Necesitamos, ciertamente, generaciones que desarrollen adecuadamente este tipo de competencias, pues así podrán plantar cara a los grandes negocios de la información, y aprender también a diferenciar entre la vil mentira y la verdad. Al final, la educación, esa capacidad humana de transmitir valores y conocimientos a través de las generaciones, desafiando a la prontitud de la muerte, debe encontrarse necesariamente en los cimientos básicos de las sociedades democráticas si queremos hacer de la libre expresión, de la no manipulación o de un debate público crítico y resiliente la norma y no la excepción.
Un artículo muy interesante que refleja una realidad abrumadora. En literatura infantil y juvenil hemos vivido hace poco el caso del intento de la editorial británica de Roald Dahl de revisionar y adaptar los textos a un lenguaje menos ofensivo: haciendo eso le quitarían a Dahl toda su esencia, que reflejaba el mundo como era y trataba a los niños como personas inteligentes y no tontitos a los que sobreproteger.

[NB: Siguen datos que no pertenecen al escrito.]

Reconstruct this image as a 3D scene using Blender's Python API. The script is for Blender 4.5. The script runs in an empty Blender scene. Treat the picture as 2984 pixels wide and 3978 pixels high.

Menos mal que el sentido común y el clamor popular consiguieron parar tal aberración.
Por suerte comienzan a publicar libros para niños y jóvenes sobre como detectar fake news que les enseñan la manipulación de la prensa que tan bien habéis explicado, como el libro «Fake over» de Nereida Carrillo publicado por Flamboyant.
Gracias por un artículo tan necesario, ¡hay que hacer frente a la censura!